* [DO THIS]:
Please, without the pictures, retype exactly the lines from the start of the material through the line that holds "SC.camera = cam".

* [RECORDED DATA]:

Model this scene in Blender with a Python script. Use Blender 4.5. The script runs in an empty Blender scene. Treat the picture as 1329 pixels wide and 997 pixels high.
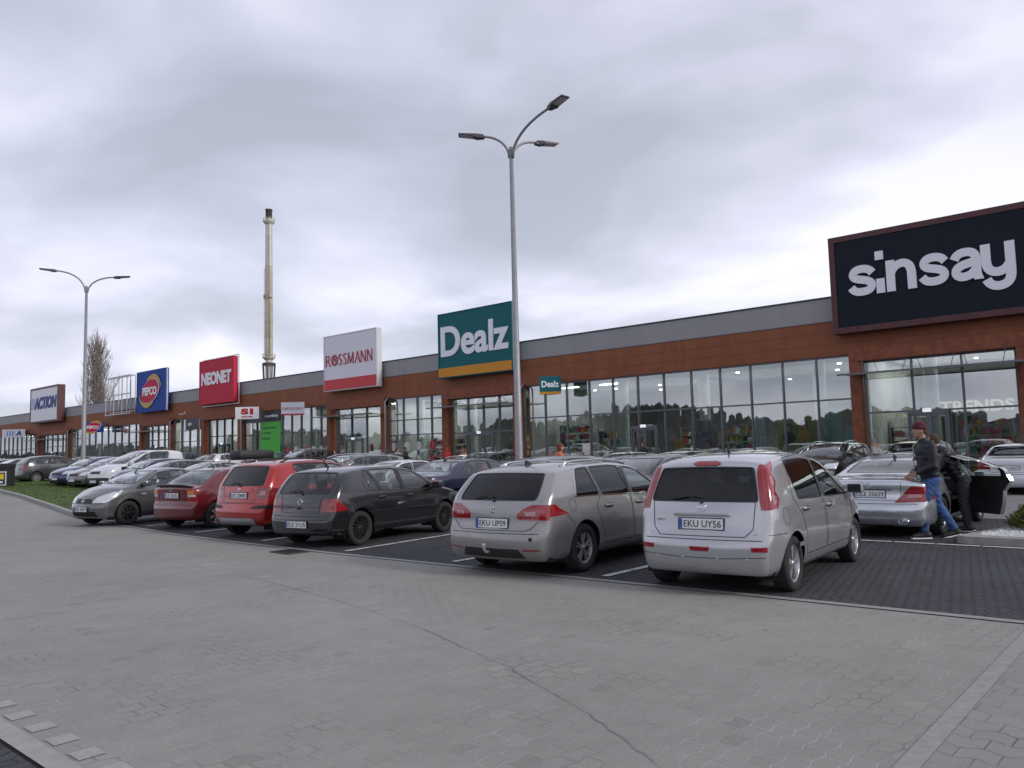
import bpy, bmesh, math, random
from mathutils import Vector, Matrix
from mathutils.bvhtree import BVHTree
random.seed(7)
R = math.radians
SC = bpy.context.scene
COL = SC.collection
PI = math.pi

# ------------------------------------------------------------------ camera
CX, CY, FPX, HC = 664.5, 498.5, 1036.0, 1.62
YAW, PITCH, ROLL = R(41.2), math.atan(87.5/1036.0), R(1.5)
_fw = Vector((-math.sin(YAW)*math.cos(PITCH), math.cos(YAW)*math.cos(PITCH), math.sin(PITCH)))
_rt = Vector((math.cos(YAW), math.sin(YAW), 0)); _up = _rt.cross(_fw)
_r2 = _rt*math.cos(ROLL) - _up*math.sin(ROLL); _u2 = _up*math.cos(ROLL) + _rt*math.sin(ROLL)
CAMP = Vector((0, 0, HC))
cam_d = bpy.data.cameras.new('camera'); cam = bpy.data.objects.new('camera', cam_d); COL.objects.link(cam)
cam_d.sensor_width = 36; cam_d.lens = FPX/1329*36; cam_d.clip_end = 6000; cam_d.clip_start = .05
_m = Matrix((( _r2.x, _u2.x, -_fw.x, 0), (_r2.y, _u2.y, -_fw.y, 0), (_r2.z, _u2.z, -_fw.z, HC), (0, 0, 0, 1)))
cam.matrix_world = _m
SC.camera = cam

# ------------------------------------------------------------------ world, sun, exposure
SC.view_settings.view_transform = 'Standard'; SC.view_settings.look = 'None'
SC.view_settings.exposure = 0.10; SC.view_settings.gamma = 1.0
SC.view_settings.use_curve_mapping = False
SUN_EL, SUN_AZ = R(27), R(78)     # azimuth of the sun seen from the scene, measured from +Y towards +X
W = bpy.data.worlds.new('World'); SC.world = W; W.use_nodes = True
nt = W.node_tree; nt.nodes.clear()
def N(nt, t, **k):
    n = nt.nodes.new(t)
    for a, b in k.items():
        if a == 'ins':
            for i, v in b.items(): n.inputs[i].default_value = v
        else: setattr(n, a, b)
    return n
def ramp(nt, stops, interp='LINEAR'):
    n = nt.nodes.new('ShaderNodeValToRGB'); cr = n.color_ramp; cr.interpolation = interp
    while len(cr.elements) > 1: cr.elements.remove(cr.elements[-1])
    cr.elements[0].position = stops[0][0]; cr.elements[0].color = (*stops[0][1], 1)
    for p, c in stops[1:]:
        e = cr.elements.new(p); e.color = (*c, 1)
    return n
out = N(nt, 'ShaderNodeOutputWorld')
sky = N(nt, 'ShaderNodeTexSky', sky_type='NISHITA', sun_disc=False, sun_elevation=SUN_EL, sun_rotation=SUN_AZ, air_density=1.0, dust_density=2.0, ozone_density=2.0)
b1 = N(nt, 'ShaderNodeBackground', ins={1: 0.10}); nt.links.new(sky.outputs[0], b1.inputs[0])
# overcast: cloud sheets on a high plane (direction divided by its height)
tc = N(nt, 'ShaderNodeTexCoord'); sp = N(nt, 'ShaderNodeSeparateXYZ'); nt.links.new(tc.outputs['Generated'], sp.inputs[0])
zz = N(nt, 'ShaderNodeMath', operation='MAXIMUM', ins={1: 0.0}); nt.links.new(sp.outputs[2], zz.inputs[0])
za = N(nt, 'ShaderNodeMath', operation='ADD', ins={1: 0.22}); nt.links.new(zz.outputs[0], za.inputs[0])
dx = N(nt, 'ShaderNodeMath', operation='DIVIDE'); nt.links.new(sp.outputs[0], dx.inputs[0]); nt.links.new(za.outputs[0], dx.inputs[1])
dy = N(nt, 'ShaderNodeMath', operation='DIVIDE'); nt.links.new(sp.outputs[1], dy.inputs[0]); nt.links.new(za.outputs[0], dy.inputs[1])
cv = N(nt, 'ShaderNodeCombineXYZ'); nt.links.new(dx.outputs[0], cv.inputs[0]); nt.links.new(dy.outputs[0], cv.inputs[1])
mpn = N(nt, 'ShaderNodeMapping'); mpn.inputs['Rotation'].default_value = (0, 0, R(18)); mpn.inputs['Scale'].default_value = (1.0, 1.0, 1)
mpn.inputs['Location'].default_value = (3.1, 1.4, 0)
nt.links.new(cv.outputs[0], mpn.inputs[0])
n1 = N(nt, 'ShaderNodeTexNoise', ins={'Scale': 1.45, 'Detail': 7.0, 'Roughness': .47, 'Distortion': .45}); nt.links.new(mpn.outputs[0], n1.inputs['Vector'])
n2 = N(nt, 'ShaderNodeTexNoise', ins={'Scale': .75, 'Detail': 4.0, 'Roughness': .5, 'Distortion': .3}); nt.links.new(mpn.outputs[0], n2.inputs['Vector'])
mx = N(nt, 'ShaderNodeMath', operation='MULTIPLY_ADD', ins={1: .6}); nt.links.new(n1.outputs[0], mx.inputs[0])
m2 = N(nt, 'ShaderNodeMath', operation='MULTIPLY', ins={1: .4}); nt.links.new(n2.outputs[0], m2.inputs[0]); nt.links.new(m2.outputs[0], mx.inputs[2])
cr = ramp(nt, [(.38, (.49, .515, .605)), (.455, (.59, .615, .73)), (.51, (.70, .715, .86)), (.575, (.86, .865, 1.0))])
nt.links.new(mx.outputs[0], cr.inputs[0])
# brighter, whiter towards the horizon
hz = ramp(nt, [(0.0, (1.17, 1.16, 1.14)), (.2, (1.12, 1.12, 1.10)), (.42, (1.0, 1.0, 1.0)), (.8, (.88, .89, .90))])
nt.links.new(zz.outputs[0], hz.inputs[0])
mm = N(nt, 'ShaderNodeMix', data_type='RGBA', blend_type='MULTIPLY', ins={0: 1.0}); nt.links.new(cr.outputs[0], mm.inputs[6]); nt.links.new(hz.outputs[0], mm.inputs[7])
b2 = N(nt, 'ShaderNodeBackground', ins={1: 1.0}); nt.links.new(mm.outputs[2], b2.inputs[0])
# thin places let a little of the blue through
tr = ramp(nt, [(.42, (.84, .84, .84)), (.56, (.98, .98, .98))]); nt.links.new(n2.outputs[0], tr.inputs[0])
ms = N(nt, 'ShaderNodeMixShader'); nt.links.new(tr.outputs[0], ms.inputs[0]); nt.links.new(b1.outputs[0], ms.inputs[1]); nt.links.new(b2.outputs[0], ms.inputs[2])
nt.links.new(ms.outputs[0], out.inputs[0])
sd = bpy.data.lights.new('sun', 'SUN'); sd.energy = 1.5; sd.angle = R(10); sd.color = (1, .95, .88)
so = bpy.data.objects.new('sun', sd); COL.objects.link(so)
_sdir = Vector((math.sin(SUN_AZ+PI)*math.cos(SUN_EL)*-1, math.cos(SUN_AZ)*math.cos(SUN_EL), math.sin(SUN_EL)))
_sdir = Vector((math.sin(SUN_AZ)*math.cos(SUN_EL), math.cos(SUN_AZ)*math.cos(SUN_EL), math.sin(SUN_EL)))
so.rotation_euler = _sdir.to_track_quat('Z', 'Y').to_euler(); so.location = (0, 0, 60)

# ------------------------------------------------------------------ placing helpers: a pixel of the photo to a point of the place
def gh(x):                                   # the car park climbs gently towards its far left end
    t = max(0.0, min(1.0, (-24 - x)/26.0)); return 0.55*t*t*(3 - 2*t)
def _ray(px, py): return _fw*FPX + _r2*(px - CX) - _u2*(py - CY)
def gp(px, py, dz=0.0):
    d = _ray(px, py); h = 0.0
    for _ in range(30):
        t = (h + dz - HC)/d.z; p = CAMP + d*t; h = .5*h + .5*gh(p.x)
    return p
def onY(px, py, Y):
    d = _ray(px, py); return CAMP + d*(Y/d.y)

# ------------------------------------------------------------------ materials
def mat(name, col=(.5, .5, .5), rough=.5, metal=0.0, coat=0.0, spec=.5, noise=None, bump=None, emit=None, streak=0):
    m = bpy.data.materials.new(name); m.use_nodes = True; t = m.node_tree
    b = t.nodes['Principled BSDF']
    b.inputs['Base Color'].default_value = (*col, 1); b.inputs['Roughness'].default_value = rough
    b.inputs['Metallic'].default_value = metal; b.inputs['Coat Weight'].default_value = coat
    b.inputs['Coat Roughness'].default_value = .04
    b.inputs['Specular IOR Level'].default_value = spec
    tcn = N(t, 'ShaderNodeTexCoord')
    if noise:                                # (scale, amount) value variation
        nn = N(t, 'ShaderNodeTexNoise', ins={'Scale': noise[0], 'Detail': 5.0, 'Roughness': .6}); t.links.new(tcn.outputs['Object'], nn.inputs['Vector'])
        a = noise[1]
        rr = ramp(t, [(.3, tuple(c*(1-a) for c in col)), (.7, tuple(min(1, c*(1+a)) for c in col))]); t.links.new(nn.outputs[0], rr.inputs[0])
        t.links.new(rr.outputs[0], b.inputs['Base Color'])
    if streak:
        mp_ = N(t, 'ShaderNodeMapping'); mp_.inputs['Scale'].default_value = (2.2, 2.2, .12); t.links.new(tcn.outputs['Object'], mp_.inputs[0])
        ns = N(t, 'ShaderNodeTexNoise', ins={'Scale': 1.0, 'Detail': 6.0, 'Roughness': .65}); t.links.new(mp_.outputs[0], ns.inputs['Vector'])
        rs = ramp(t, [(.30, (1-streak,)*3), (.55, (1, 1, 1)), (.75, (1+streak*.4,)*3)]); t.links.new(ns.outputs[0], rs.inputs[0])
        ml = N(t, 'ShaderNodeMix', data_type='RGBA', blend_type='MULTIPLY', ins={0: 1.0}); t.links.new(rs.outputs[0], ml.inputs[7])
        if noise: t.links.new(rr.outputs[0], ml.inputs[6])
        else: ml.inputs[6].default_value = (*col, 1)
        t.links.new(ml.outputs[2], b.inputs['Base Color'])
    if bump:
        nb = N(t, 'ShaderNodeTexNoise', ins={'Scale': bump[0], 'Detail': 4.0}); t.links.new(tcn.outputs['Object'], nb.inputs['Vector'])
        bp = N(t, 'ShaderNodeBump', ins={'Strength': bump[1], 'Distance': bump[2] if len(bump) > 2 else .01}); t.links.new(nb.outputs[0], bp.inputs['Height'])
        t.links.new(bp.outputs[0], b.inputs['Normal'])
    if emit:
        b.inputs['Emission Color'].default_value = (*emit[0], 1); b.inputs['Emission Strength'].default_value = emit[1]
    return m
def paint(name, col, metal=.45, dirt=.25, dirtcol=(.20, .19, .18), rough=.24):
    """car paint under clear coat, road dirt on the lower sides"""
    m = mat(name, col, rough, metal, 1.0); t = m.node_tree; b = t.nodes['Principled BSDF']
    tcn = N(t, 'ShaderNodeTexCoord'); s = N(t, 'ShaderNodeSeparateXYZ'); t.links.new(tcn.outputs['Object'], s.inputs[0])
    nn = N(t, 'ShaderNodeTexNoise', ins={'Scale': 5.0, 'Detail': 6.0, 'Roughness': .65}); t.links.new(tcn.outputs['Object'], nn.inputs['Vector'])
    h = N(t, 'ShaderNodeMapRange', ins={1: .15, 2: .95, 3: 1.0, 4: .10}); t.links.new(s.outputs[2], h.inputs[0])
    q = N(t, 'ShaderNodeMapRange', ins={1: .25, 2: .8, 3: .35, 4: 1.0}); t.links.new(nn.outputs[0], q.inputs[0])
    mu = N(t, 'ShaderNodeMath', operation='MULTIPLY'); t.links.new(h.outputs[0], mu.inputs[0]); t.links.new(q.outputs[0], mu.inputs[1])
    m3 = N(t, 'ShaderNodeMath', operation='MULTIPLY', ins={1: dirt}); t.links.new(mu.outputs[0], m3.inputs[0])
    mixc = N(t, 'ShaderNodeMix', data_type='RGBA'); mixc.inputs[6].default_value = (*col, 1); mixc.inputs[7].default_value = (*dirtcol, 1)
    t.links.new(m3.outputs[0], mixc.inputs[0]); t.links.new(mixc.outputs[2], b.inputs['Base Color'])
    rg = N(t, 'ShaderNodeMath', operation='MULTIPLY_ADD', ins={1: .6, 2: rough}); t.links.new(m3.outputs[0], rg.inputs[0]); t.links.new(rg.outputs[0], b.inputs['Roughness'])
    cw = N(t, 'ShaderNodeMapRange', ins={1: 0.0, 2: .6, 3: 1.0, 4: .15}); t.links.new(m3.outputs[0], cw.inputs[0]); t.links.new(cw.outputs[0], b.inputs['Coat Weight'])
    return m
def glass(name, tint=(.55, .6, .58), base=.0, rough=.01, mult=1.15):
    m = bpy.data.materials.new(name); m.use_nodes = True; t = m.node_tree; t.nodes.clear()
    o = N(t, 'ShaderNodeOutputMaterial'); tr = N(t, 'ShaderNodeBsdfTransparent'); tr.inputs[0].default_value = (*tint, 1)
    g = N(t, 'ShaderNodeBsdfGlossy'); g.inputs[0].default_value = (1, 1, 1, 1); g.inputs['Roughness'].default_value = rough
    lw = N(t, 'ShaderNodeLayerWeight', ins={0: .5}); pw = N(t, 'ShaderNodeMath', operation='POWER', ins={1: 4.2}); t.links.new(lw.outputs['Facing'], pw.inputs[0]); f = N(t, 'ShaderNodeMath', operation='MULTIPLY_ADD', ins={1: .95, 2: .043}); t.links.new(pw.outputs[0], f.inputs[0]); a = N(t, 'ShaderNodeMath', operation='MULTIPLY_ADD', ins={1: mult, 2: base}); a.use_clamp = True
    t.links.new(f.outputs[0], a.inputs[0]); x = N(t, 'ShaderNodeMixShader'); t.links.new(a.outputs[0], x.inputs[0])
    t.links.new(tr.outputs[0], x.inputs[1]); t.links.new(g.outputs[0], x.inputs[2]); t.links.new(x.outputs[0], o.inputs[0])
    return m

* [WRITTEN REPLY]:
Model this scene in Blender with a Python script. Use Blender 4.5. The script runs in an empty Blender scene. Treat the picture as 1329 pixels wide and 997 pixels high.
import bpy, bmesh, math, random
from mathutils import Vector, Matrix
from mathutils.bvhtree import BVHTree
random.seed(7)
R = math.radians
SC = bpy.context.scene
COL = SC.collection
PI = math.pi

# ------------------------------------------------------------------ camera
CX, CY, FPX, HC = 664.5, 498.5, 1036.0, 1.62
YAW, PITCH, ROLL = R(41.2), math.atan(87.5/1036.0), R(1.5)
_fw = Vector((-math.sin(YAW)*math.cos(PITCH), math.cos(YAW)*math.cos(PITCH), math.sin(PITCH)))
_rt = Vector((math.cos(YAW), math.sin(YAW), 0)); _up = _rt.cross(_fw)
_r2 = _rt*math.cos(ROLL) - _up*math.sin(ROLL); _u2 = _up*math.cos(ROLL) + _rt*math.sin(ROLL)
CAMP = Vector((0, 0, HC))
cam_d = bpy.data.cameras.new('camera'); cam = bpy.data.objects.new('camera', cam_d); COL.objects.link(cam)
cam_d.sensor_width = 36; cam_d.lens = FPX/1329*36; cam_d.clip_end = 6000; cam_d.clip_start = .05
_m = Matrix((( _r2.x, _u2.x, -_fw.x, 0), (_r2.y, _u2.y, -_fw.y, 0), (_r2.z, _u2.z, -_fw.z, HC), (0, 0, 0, 1)))
cam.matrix_world = _m
SC.camera = cam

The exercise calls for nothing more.